_Instructions for the task_. Write out all the lines again, precisely as they stand, but without the images.

# Start of Data shown

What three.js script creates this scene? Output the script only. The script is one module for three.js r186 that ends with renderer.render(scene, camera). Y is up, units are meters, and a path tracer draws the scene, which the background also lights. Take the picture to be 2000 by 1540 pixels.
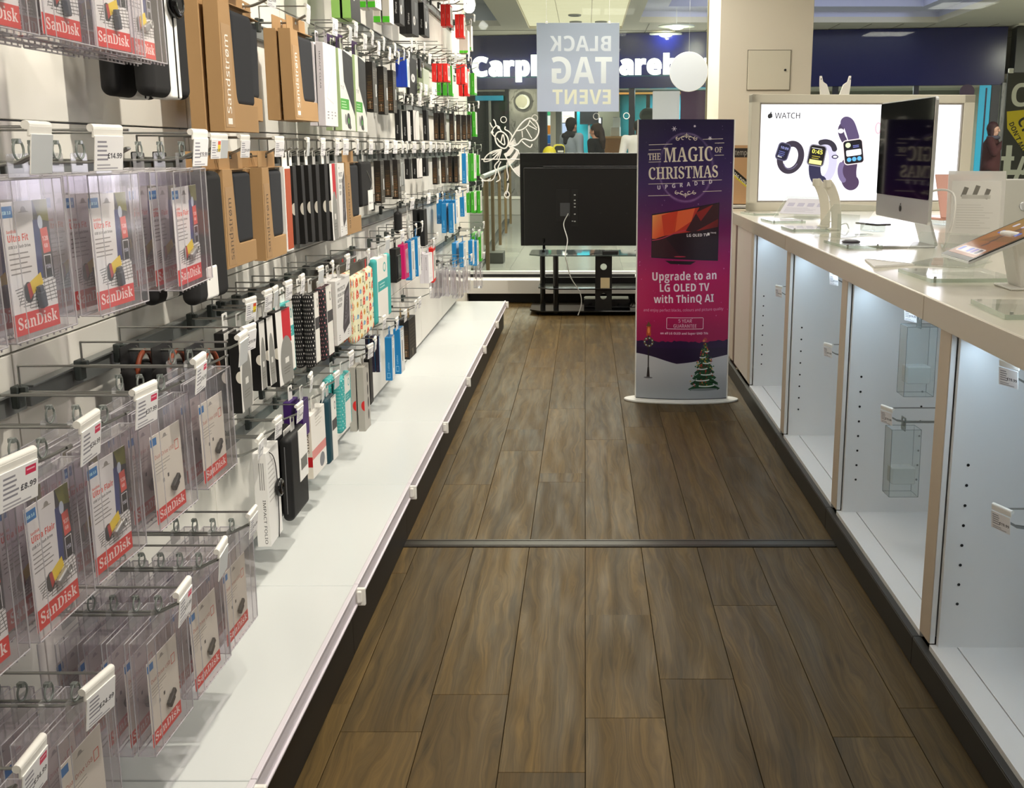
import * as THREE from 'three';
import { RoundedBoxGeometry } from 'three/addons/geometries/RoundedBoxGeometry.js';
import { TextGeometry } from 'three/addons/geometries/TextGeometry.js';
import { FontLoader } from 'three/addons/loaders/FontLoader.js';
import { MarchingCubes } from 'three/addons/objects/MarchingCubes.js';
import { mergeGeometries, mergeVertices } from 'three/addons/utils/BufferGeometryUtils.js';
import { RectAreaLightUniformsLib } from 'three/addons/lights/RectAreaLightUniformsLib.js';
RectAreaLightUniformsLib.init();

// ---------- camera, background, exposure, large lights (x right, y up, -z down the aisle) ----------
const scene = new THREE.Scene();
scene.background = new THREE.Color(0x000000);
const camera = new THREE.PerspectiveCamera(2 * Math.atan(770 / 2150) * 180 / Math.PI, 2000 / 1540, 0.05, 80);
camera.position.set(0, 1.25, 0);
camera.rotation.x = -Math.atan(480 / 2150);
camera.setViewOffset(2000, 1540, -143, 0, 2000, 1540);
const renderer = new THREE.WebGLRenderer({ antialias: true });
renderer.toneMapping = THREE.LinearToneMapping;
renderer.toneMappingExposure = 1.0;
renderer.shadowMap.enabled = true;

function areaLight(name, x, y, d, w, h, dir, color, intensity) {   // dir: the point looked at, relative
  const l = new THREE.RectAreaLight(color, intensity, w, h);
  l.name = name; l.position.set(x, y, -d);
  if (Math.abs(dir[1]) > 0.99) l.rotation.set(-Math.PI / 2 * -Math.sign(dir[1]) , 0, 0);
  else l.lookAt(x + dir[0], y + dir[1], -d + dir[2]);
  if (Math.abs(dir[1]) > 0.99) l.rotation.set(dir[1] < 0 ? -Math.PI / 2 : Math.PI / 2, 0, 0);
  scene.add(l); return l;
}
const SHOP_PANELS = [[0.25, 1.2], [0.25, 3.6], [0.25, 6.0], [-0.3, 8.3], [0.45, 7.7], [0.1, 8.85], [0.65, 8.85], [2.0, 1.2], [2.0, 3.6], [2.0, 6.0], [3.9, 3.6], [3.9, 6.5]];   // ceiling light panels (x, depth)
const PANEL_GLOW = 9;
for (const [x, d] of SHOP_PANELS) areaLight('ceiling_panel', x, 2.69, d, 0.56, 0.56, [0, -1, 0], 0xfffaf0, PANEL_GLOW * (x > 1.5 ? 1.5 : d > 7 ? 1.35 : 0.62));
const SPOTS = [0.7, 1.9, 3.1, 4.3, 5.5, 6.7];                        // track spotlights over the aisle, aimed at the product wall
const SPOT_X = 0.18, SPOT_Y = 2.46, SPOT_CD = 7.6;
const CABINET_LED = 16, MALL_GLOW = 20, STORE_GLOW = 9;

// ---------- helpers ----------
let seed = 7;
const rnd = () => { seed = (seed + 0x6d2b79f5) | 0; let t = Math.imul(seed ^ (seed >>> 15), 1 | seed); t = (t + Math.imul(t ^ (t >>> 7), 61 | t)) ^ t; return ((t ^ (t >>> 14)) >>> 0) / 4294967296; };
const rr = (a, b) => a + (b - a) * rnd();
const used = {};
const numbered = (n) => { const k = used[n] = (used[n] ?? -1) + 1; return k ? n + '_' + String(k).padStart(3, '0') : n; };
const V = (x, y, z) => new THREE.Vector3(x, y, z);
const P = (x, y, d) => new THREE.Vector3(x, y, -d);
function M(color, roughness = 0.6, o = {}) { return new THREE.MeshPhysicalMaterial({ color, roughness, metalness: 0, ...o }); }
const clearM = (color, transmission = 0.9, roughness = 0.05) => M(color, roughness, { transmission, thickness: 0, ior: 1.45 });
const glow = (color, k, o = {}) => M(0x111111, 0.6, { emissive: new THREE.Color(color), emissiveIntensity: k, ...o });
function tex(w, h, draw, rep) {
  const c = document.createElement('canvas'); c.width = w; c.height = h;
  draw(c.getContext('2d'), w, h);
  const t = new THREE.CanvasTexture(c); t.colorSpace = THREE.SRGBColorSpace; t.magFilter = THREE.LinearFilter;
  if (rep) { t.wrapS = t.wrapT = THREE.RepeatWrapping; t.repeat.set(rep[0], rep[1]); }
  return t;
}
const mesh = (name, geo, mat, parent) => { const m = new THREE.Mesh(geo, mat); m.name = name; m.castShadow = m.receiveShadow = true; if (parent) parent.add(m); return m; };
function thing(name, label, category, pos = [0, 0, 0], turn = 0, group) {
  const o = new THREE.Group(); o.name = numbered(name); o.position.set(pos[0], pos[1], pos[2]); o.rotation.y = turn;
  o.userData = { label, category }; if (group) o.userData.group = group; scene.add(o); return o;
}
function struct(name, pos = [0, 0, 0]) { const o = new THREE.Group(); o.name = numbered(name); o.position.set(...pos); o.userData = { kind: 'structure' }; scene.add(o); return o; }
const B = (w, h, d, x = 0, y = 0, z = 0, r = 0.002) => { const g = r > 0 ? new RoundedBoxGeometry(w, h, d, 1, Math.min(r, w / 2.1, h / 2.1, d / 2.1)) : new THREE.BoxGeometry(w, h, d); g.translate(x, y, z); return g; };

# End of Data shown

_Result of the exercise_.
What three.js script creates this scene? Output the script only. The script is one module for three.js r186 that ends with renderer.render(scene, camera). Y is up, units are meters, and a path tracer draws the scene, which the background also lights. Take the picture to be 2000 by 1540 pixels.
import * as THREE from 'three';
import { RoundedBoxGeometry } from 'three/addons/geometries/RoundedBoxGeometry.js';
import { TextGeometry } from 'three/addons/geometries/TextGeometry.js';
import { FontLoader } from 'three/addons/loaders/FontLoader.js';
import { MarchingCubes } from 'three/addons/objects/MarchingCubes.js';
import { mergeGeometries, mergeVertices } from 'three/addons/utils/BufferGeometryUtils.js';
import { RectAreaLightUniformsLib } from 'three/addons/lights/RectAreaLightUniformsLib.js';
RectAreaLightUniformsLib.init();

// ---------- camera, background, exposure, large lights (x right, y up, -z down the aisle) ----------
const scene = new THREE.Scene();
scene.background = new THREE.Color(0x000000);
const camera = new THREE.PerspectiveCamera(2 * Math.atan(770 / 2150) * 180 / Math.PI, 2000 / 1540, 0.05, 80);
camera.position.set(0, 1.25, 0);
camera.rotation.x = -Math.atan(480 / 2150);
camera.setViewOffset(2000, 1540, -143, 0, 2000, 1540);
const renderer = new THREE.WebGLRenderer({ antialias: true });
renderer.toneMapping = THREE.LinearToneMapping;
renderer.toneMappingExposure = 1.0;
renderer.shadowMap.enabled = true;

function areaLight(name, x, y, d, w, h, dir, color, intensity) {   // dir: the point looked at, relative
  const l = new THREE.RectAreaLight(color, intensity, w, h);
  l.name = name; l.position.set(x, y, -d);
  if (Math.abs(dir[1]) > 0.99) l.rotation.set(-Math.PI / 2 * -Math.sign(dir[1]) , 0, 0);
  else l.lookAt(x + dir[0], y + dir[1], -d + dir[2]);
  if (Math.abs(dir[1]) > 0.99) l.rotation.set(dir[1] < 0 ? -Math.PI / 2 : Math.PI / 2, 0, 0);
  scene.add(l); return l;
}
const SHOP_PANELS = [[0.25, 1.2], [0.25, 3.6], [0.25, 6.0], [-0.3, 8.3], [0.45, 7.7], [0.1, 8.85], [0.65, 8.85], [2.0, 1.2], [2.0, 3.6], [2.0, 6.0], [3.9, 3.6], [3.9, 6.5]];   // ceiling light panels (x, depth)
const PANEL_GLOW = 9;
for (const [x, d] of SHOP_PANELS) areaLight('ceiling_panel', x, 2.69, d, 0.56, 0.56, [0, -1, 0], 0xfffaf0, PANEL_GLOW * (x > 1.5 ? 1.5 : d > 7 ? 1.35 : 0.62));
const SPOTS = [0.7, 1.9, 3.1, 4.3, 5.5, 6.7];                        // track spotlights over the aisle, aimed at the product wall
const SPOT_X = 0.18, SPOT_Y = 2.46, SPOT_CD = 7.6;
const CABINET_LED = 16, MALL_GLOW = 20, STORE_GLOW = 9;

// ---------- helpers ----------
let seed = 7;
const rnd = () => { seed = (seed + 0x6d2b79f5) | 0; let t = Math.imul(seed ^ (seed >>> 15), 1 | seed); t = (t + Math.imul(t ^ (t >>> 7), 61 | t)) ^ t; return ((t ^ (t >>> 14)) >>> 0) / 4294967296; };
const rr = (a, b) => a + (b - a) * rnd();
const used = {};
const numbered = (n) => { const k = used[n] = (used[n] ?? -1) + 1; return k ? n + '_' + String(k).padStart(3, '0') : n; };
const V = (x, y, z) => new THREE.Vector3(x, y, z);
const P = (x, y, d) => new THREE.Vector3(x, y, -d);
function M(color, roughness = 0.6, o = {}) { return new THREE.MeshPhysicalMaterial({ color, roughness, metalness: 0, ...o }); }
const clearM = (color, transmission = 0.9, roughness = 0.05) => M(color, roughness, { transmission, thickness: 0, ior: 1.45 });
const glow = (color, k, o = {}) => M(0x111111, 0.6, { emissive: new THREE.Color(color), emissiveIntensity: k, ...o });
function tex(w, h, draw, rep) {
  const c = document.createElement('canvas'); c.width = w; c.height = h;
  draw(c.getContext('2d'), w, h);
  const t = new THREE.CanvasTexture(c); t.colorSpace = THREE.SRGBColorSpace; t.magFilter = THREE.LinearFilter;
  if (rep) { t.wrapS = t.wrapT = THREE.RepeatWrapping; t.repeat.set(rep[0], rep[1]); }
  return t;
}
const mesh = (name, geo, mat, parent) => { const m = new THREE.Mesh(geo, mat); m.name = name; m.castShadow = m.receiveShadow = true; if (parent) parent.add(m); return m; };
function thing(name, label, category, pos = [0, 0, 0], turn = 0, group) {
  const o = new THREE.Group(); o.name = numbered(name); o.position.set(pos[0], pos[1], pos[2]); o.rotation.y = turn;
  o.userData = { label, category }; if (group) o.userData.group = group; scene.add(o); return o;
}
function struct(name, pos = [0, 0, 0]) { const o = new THREE.Group(); o.name = numbered(name); o.position.set(...pos); o.userData = { kind: 'structure' }; scene.add(o); return o; }
const B = (w, h, d, x = 0, y = 0, z = 0, r = 0.002) => { const g = r > 0 ? new RoundedBoxGeometry(w, h, d, 1, Math.min(r, w / 2.1, h / 2.1, d / 2.1)) : new THREE.BoxGeometry(w, h, d); g.translate(x, y, z); return g; };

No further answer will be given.